Every line holding the word "Python" counts once. Give the total, nothing more.

3D scene scripts:
--------
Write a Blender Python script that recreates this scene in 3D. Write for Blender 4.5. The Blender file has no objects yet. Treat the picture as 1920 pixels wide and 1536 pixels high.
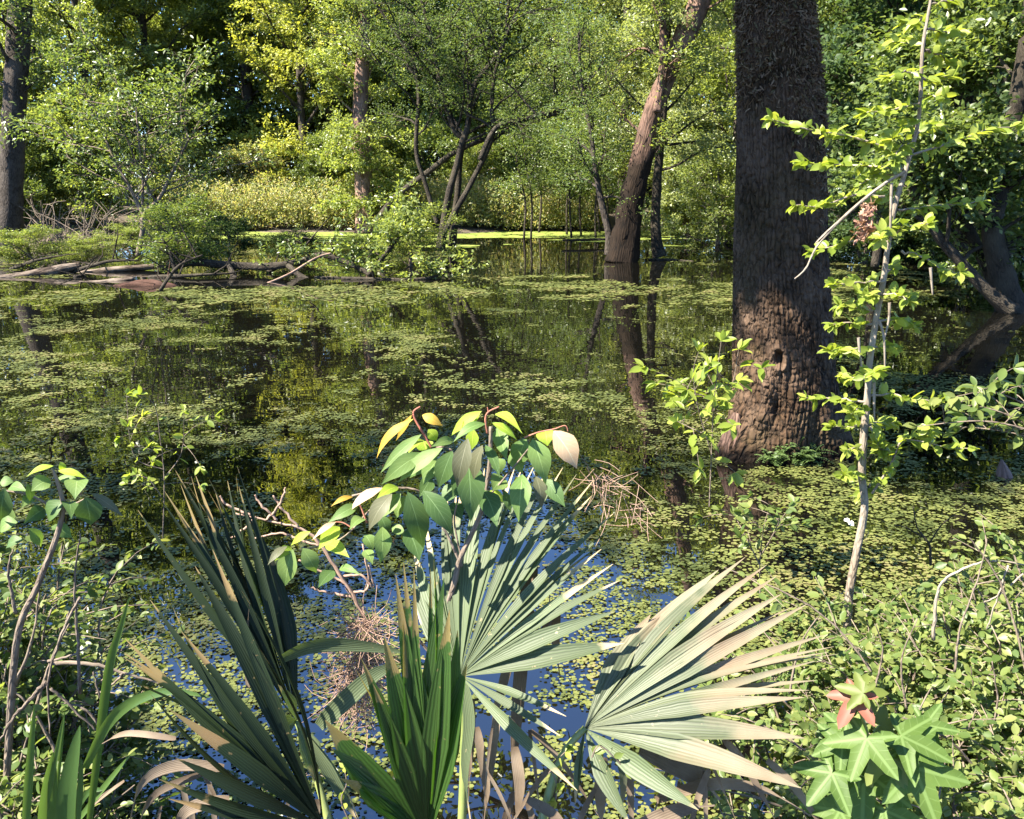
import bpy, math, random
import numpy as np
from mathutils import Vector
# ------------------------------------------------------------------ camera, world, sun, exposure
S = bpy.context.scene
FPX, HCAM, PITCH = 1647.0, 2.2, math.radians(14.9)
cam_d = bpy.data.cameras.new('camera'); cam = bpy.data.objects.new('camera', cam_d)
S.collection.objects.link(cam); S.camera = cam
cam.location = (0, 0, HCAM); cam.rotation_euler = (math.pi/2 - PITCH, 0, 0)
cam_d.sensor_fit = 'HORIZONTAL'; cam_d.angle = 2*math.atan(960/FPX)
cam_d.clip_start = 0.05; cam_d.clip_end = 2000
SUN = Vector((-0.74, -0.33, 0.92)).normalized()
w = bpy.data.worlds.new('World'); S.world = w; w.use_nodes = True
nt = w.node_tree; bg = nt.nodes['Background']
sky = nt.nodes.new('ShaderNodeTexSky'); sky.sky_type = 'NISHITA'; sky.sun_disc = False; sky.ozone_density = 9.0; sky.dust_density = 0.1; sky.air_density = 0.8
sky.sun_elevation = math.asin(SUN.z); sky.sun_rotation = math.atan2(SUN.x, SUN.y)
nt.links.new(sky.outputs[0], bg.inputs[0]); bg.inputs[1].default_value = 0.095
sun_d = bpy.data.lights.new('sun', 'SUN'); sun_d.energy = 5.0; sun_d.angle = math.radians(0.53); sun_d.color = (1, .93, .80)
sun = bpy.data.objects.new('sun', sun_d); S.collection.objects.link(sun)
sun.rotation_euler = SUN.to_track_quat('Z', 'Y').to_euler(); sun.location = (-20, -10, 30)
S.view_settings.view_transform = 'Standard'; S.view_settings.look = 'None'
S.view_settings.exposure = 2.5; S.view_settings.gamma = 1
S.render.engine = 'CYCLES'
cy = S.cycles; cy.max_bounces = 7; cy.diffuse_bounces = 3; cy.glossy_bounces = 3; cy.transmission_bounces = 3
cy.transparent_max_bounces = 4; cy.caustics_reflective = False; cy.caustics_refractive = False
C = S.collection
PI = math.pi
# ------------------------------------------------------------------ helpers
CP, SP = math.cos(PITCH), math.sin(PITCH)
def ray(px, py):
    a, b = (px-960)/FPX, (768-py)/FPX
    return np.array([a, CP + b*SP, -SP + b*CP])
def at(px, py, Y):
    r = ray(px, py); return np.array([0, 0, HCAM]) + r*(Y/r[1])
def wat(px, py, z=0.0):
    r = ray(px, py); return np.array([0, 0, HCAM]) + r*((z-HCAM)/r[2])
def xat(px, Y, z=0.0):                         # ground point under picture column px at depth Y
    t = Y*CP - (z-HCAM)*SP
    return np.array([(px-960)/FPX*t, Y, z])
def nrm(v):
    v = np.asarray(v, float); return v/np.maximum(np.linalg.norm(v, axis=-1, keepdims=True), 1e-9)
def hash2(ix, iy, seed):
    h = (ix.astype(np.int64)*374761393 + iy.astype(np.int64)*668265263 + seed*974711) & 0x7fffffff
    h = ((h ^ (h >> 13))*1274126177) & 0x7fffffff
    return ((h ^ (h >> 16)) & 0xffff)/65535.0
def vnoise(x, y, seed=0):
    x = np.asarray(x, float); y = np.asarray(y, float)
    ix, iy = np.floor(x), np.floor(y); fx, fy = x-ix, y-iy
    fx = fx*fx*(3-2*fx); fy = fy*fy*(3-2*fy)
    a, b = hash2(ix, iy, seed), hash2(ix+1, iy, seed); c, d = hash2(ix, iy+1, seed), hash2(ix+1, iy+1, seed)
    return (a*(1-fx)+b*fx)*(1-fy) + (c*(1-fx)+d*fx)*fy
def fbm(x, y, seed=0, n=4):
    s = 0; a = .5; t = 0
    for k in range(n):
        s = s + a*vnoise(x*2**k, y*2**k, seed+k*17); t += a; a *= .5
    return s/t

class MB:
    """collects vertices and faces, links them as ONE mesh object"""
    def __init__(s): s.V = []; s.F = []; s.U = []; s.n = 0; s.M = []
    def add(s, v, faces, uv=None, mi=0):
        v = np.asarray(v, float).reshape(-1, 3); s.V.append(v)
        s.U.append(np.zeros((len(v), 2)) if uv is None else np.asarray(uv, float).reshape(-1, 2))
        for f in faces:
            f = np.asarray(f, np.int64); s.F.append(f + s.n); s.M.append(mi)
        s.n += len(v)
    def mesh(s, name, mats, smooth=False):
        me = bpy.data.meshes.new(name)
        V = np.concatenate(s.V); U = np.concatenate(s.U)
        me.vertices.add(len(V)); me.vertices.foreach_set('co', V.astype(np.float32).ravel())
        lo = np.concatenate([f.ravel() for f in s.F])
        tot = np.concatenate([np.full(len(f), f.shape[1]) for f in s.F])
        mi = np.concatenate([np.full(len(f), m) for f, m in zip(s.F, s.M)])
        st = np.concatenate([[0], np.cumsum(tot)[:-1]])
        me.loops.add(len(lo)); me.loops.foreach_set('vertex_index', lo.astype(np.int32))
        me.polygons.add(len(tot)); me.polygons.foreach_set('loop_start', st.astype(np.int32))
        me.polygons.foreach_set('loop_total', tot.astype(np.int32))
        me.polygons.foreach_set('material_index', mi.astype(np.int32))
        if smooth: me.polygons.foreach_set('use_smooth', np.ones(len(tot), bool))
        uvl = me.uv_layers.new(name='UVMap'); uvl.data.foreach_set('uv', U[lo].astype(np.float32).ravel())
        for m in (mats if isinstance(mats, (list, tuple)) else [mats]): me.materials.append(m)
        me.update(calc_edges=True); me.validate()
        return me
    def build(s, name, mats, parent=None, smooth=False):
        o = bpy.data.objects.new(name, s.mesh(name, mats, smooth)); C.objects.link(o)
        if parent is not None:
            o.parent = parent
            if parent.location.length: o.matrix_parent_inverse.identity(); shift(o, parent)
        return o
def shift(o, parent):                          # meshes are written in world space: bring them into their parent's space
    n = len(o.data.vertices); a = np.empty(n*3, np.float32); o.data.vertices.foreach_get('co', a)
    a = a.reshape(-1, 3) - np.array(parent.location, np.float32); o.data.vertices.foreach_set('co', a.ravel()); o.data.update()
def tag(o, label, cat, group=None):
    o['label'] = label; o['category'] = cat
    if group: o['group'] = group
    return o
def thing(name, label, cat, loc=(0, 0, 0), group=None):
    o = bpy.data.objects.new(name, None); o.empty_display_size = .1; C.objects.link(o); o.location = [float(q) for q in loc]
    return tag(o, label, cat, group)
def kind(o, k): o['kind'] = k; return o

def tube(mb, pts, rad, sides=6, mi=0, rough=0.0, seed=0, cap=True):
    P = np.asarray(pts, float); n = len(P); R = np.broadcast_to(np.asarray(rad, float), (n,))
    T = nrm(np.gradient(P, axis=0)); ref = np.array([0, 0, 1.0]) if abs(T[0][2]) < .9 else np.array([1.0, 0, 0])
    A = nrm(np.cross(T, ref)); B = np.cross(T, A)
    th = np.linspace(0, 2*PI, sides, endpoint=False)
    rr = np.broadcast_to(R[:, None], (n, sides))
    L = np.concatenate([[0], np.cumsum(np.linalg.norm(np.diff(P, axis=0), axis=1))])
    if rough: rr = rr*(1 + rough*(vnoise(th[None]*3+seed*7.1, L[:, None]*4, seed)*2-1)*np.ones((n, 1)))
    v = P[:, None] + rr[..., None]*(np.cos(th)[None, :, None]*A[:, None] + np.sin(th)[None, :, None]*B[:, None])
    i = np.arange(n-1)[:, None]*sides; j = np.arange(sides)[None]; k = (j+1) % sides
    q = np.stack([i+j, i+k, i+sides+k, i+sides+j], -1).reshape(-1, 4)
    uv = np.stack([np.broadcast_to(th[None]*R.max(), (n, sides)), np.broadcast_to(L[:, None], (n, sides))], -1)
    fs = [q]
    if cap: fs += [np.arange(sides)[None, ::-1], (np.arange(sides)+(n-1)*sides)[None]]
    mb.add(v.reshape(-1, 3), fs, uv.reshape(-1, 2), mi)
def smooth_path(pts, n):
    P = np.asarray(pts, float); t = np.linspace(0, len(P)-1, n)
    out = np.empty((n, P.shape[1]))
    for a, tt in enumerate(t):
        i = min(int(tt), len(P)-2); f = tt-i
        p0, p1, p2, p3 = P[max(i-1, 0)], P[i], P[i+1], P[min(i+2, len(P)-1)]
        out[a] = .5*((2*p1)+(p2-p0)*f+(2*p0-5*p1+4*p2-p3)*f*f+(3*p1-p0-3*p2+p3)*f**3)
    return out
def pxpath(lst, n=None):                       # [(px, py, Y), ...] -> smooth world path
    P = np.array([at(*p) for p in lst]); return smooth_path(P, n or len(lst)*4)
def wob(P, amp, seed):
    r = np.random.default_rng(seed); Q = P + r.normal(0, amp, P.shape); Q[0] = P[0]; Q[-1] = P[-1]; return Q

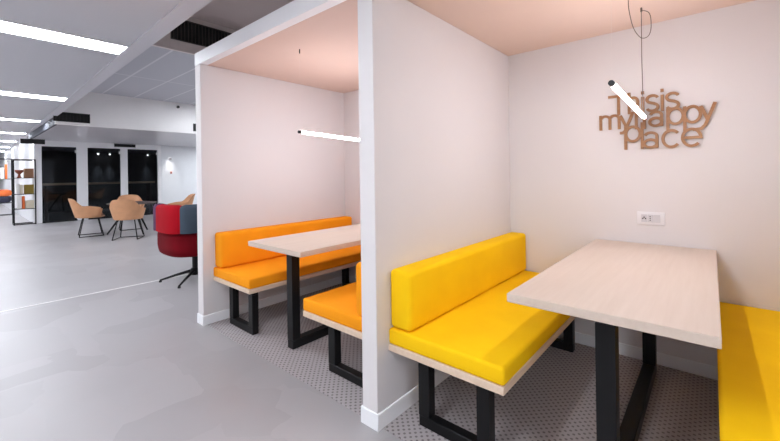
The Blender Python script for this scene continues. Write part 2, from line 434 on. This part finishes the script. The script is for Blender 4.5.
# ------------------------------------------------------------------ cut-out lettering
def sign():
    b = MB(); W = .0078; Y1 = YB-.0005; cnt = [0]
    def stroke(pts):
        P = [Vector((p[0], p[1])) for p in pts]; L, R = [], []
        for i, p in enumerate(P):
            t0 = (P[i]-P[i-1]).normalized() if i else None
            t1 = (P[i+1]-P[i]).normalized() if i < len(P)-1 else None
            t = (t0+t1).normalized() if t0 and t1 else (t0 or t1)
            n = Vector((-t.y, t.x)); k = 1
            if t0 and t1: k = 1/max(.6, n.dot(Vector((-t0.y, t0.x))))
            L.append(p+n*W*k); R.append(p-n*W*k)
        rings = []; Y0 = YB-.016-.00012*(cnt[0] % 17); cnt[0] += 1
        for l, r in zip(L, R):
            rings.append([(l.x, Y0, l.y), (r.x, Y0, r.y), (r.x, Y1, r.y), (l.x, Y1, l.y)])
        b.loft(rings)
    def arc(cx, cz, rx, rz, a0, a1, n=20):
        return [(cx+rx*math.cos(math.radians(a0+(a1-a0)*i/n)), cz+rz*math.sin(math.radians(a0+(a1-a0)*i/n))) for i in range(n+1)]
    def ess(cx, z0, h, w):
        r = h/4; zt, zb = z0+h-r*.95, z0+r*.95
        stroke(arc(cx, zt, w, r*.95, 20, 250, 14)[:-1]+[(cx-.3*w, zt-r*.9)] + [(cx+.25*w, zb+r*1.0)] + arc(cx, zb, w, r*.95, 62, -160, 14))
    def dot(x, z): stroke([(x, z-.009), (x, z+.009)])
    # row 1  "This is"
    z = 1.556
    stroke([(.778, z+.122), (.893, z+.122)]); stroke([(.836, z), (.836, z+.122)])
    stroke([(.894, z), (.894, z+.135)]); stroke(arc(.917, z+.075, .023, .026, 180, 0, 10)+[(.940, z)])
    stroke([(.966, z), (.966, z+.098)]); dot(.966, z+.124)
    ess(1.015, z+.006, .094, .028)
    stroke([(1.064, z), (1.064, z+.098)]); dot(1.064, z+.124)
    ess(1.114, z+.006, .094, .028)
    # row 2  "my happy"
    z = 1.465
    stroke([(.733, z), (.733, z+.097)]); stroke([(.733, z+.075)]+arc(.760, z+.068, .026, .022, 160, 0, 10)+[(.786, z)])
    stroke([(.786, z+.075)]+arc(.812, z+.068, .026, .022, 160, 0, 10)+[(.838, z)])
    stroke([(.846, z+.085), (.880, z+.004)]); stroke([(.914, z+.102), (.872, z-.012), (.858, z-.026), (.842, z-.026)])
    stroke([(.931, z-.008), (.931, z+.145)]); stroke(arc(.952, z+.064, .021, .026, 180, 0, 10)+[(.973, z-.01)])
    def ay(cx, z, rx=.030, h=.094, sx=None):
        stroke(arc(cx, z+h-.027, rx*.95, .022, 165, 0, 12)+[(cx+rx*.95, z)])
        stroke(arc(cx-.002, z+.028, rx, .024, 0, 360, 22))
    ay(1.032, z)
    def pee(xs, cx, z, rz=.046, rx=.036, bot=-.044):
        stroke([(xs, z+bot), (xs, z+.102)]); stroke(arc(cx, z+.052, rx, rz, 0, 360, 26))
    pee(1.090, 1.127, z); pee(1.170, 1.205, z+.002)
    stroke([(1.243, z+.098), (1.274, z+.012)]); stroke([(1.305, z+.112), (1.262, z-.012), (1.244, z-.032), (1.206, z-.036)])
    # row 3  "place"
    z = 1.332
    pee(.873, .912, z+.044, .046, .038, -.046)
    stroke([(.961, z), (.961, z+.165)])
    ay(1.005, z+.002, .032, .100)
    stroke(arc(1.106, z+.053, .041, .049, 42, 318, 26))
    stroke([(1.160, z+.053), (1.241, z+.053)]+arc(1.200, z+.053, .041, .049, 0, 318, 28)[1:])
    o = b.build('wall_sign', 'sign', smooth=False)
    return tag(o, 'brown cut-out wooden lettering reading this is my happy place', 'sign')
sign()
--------
Answer :: 2